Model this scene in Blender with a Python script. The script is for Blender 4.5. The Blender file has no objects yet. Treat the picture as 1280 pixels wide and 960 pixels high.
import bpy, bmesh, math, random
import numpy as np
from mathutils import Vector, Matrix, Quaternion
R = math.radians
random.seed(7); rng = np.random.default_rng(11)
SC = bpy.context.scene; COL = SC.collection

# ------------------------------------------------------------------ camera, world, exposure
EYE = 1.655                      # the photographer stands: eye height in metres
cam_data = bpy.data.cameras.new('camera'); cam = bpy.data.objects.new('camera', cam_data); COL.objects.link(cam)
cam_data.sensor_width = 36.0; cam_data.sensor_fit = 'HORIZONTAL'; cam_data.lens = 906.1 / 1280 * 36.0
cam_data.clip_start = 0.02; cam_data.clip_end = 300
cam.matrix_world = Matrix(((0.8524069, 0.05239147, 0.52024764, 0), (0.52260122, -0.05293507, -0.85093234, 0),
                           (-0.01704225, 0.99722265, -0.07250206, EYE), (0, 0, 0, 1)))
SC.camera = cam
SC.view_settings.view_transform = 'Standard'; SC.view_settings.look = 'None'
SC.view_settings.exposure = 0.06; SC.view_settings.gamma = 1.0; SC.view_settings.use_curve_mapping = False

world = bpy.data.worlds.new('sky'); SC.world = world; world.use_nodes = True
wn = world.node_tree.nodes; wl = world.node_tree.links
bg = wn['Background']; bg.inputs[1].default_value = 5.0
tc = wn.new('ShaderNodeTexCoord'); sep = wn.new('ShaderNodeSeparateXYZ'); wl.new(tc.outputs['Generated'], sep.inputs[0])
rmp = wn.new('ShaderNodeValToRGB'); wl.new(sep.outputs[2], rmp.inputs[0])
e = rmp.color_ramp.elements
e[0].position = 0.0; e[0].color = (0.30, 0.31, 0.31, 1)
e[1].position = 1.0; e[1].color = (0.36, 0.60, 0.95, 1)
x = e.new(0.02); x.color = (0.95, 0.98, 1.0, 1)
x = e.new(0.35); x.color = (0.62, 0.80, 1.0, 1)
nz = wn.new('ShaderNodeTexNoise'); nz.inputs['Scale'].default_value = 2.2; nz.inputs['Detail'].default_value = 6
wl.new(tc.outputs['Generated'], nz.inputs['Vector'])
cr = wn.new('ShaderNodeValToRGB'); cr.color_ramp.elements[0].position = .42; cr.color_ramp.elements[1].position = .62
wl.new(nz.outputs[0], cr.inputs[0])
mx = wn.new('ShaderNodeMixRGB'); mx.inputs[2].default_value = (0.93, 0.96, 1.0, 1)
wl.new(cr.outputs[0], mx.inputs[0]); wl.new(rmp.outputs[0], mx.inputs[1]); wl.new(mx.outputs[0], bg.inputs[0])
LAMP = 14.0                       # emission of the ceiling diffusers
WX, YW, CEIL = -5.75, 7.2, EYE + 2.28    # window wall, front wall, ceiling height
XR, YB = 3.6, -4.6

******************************

◆ What is being asked
Look at the material above and copy, word for word, its lines from the first through the one containing "SC = bpy.context.scene; COL = SC.collection".

◆ Finished exercise
Model this scene in Blender with a Python script. The script is for Blender 4.5. The Blender file has no objects yet. Treat the picture as 1280 pixels wide and 960 pixels high.
import bpy, bmesh, math, random
import numpy as np
from mathutils import Vector, Matrix, Quaternion
R = math.radians
random.seed(7); rng = np.random.default_rng(11)
SC = bpy.context.scene; COL = SC.collection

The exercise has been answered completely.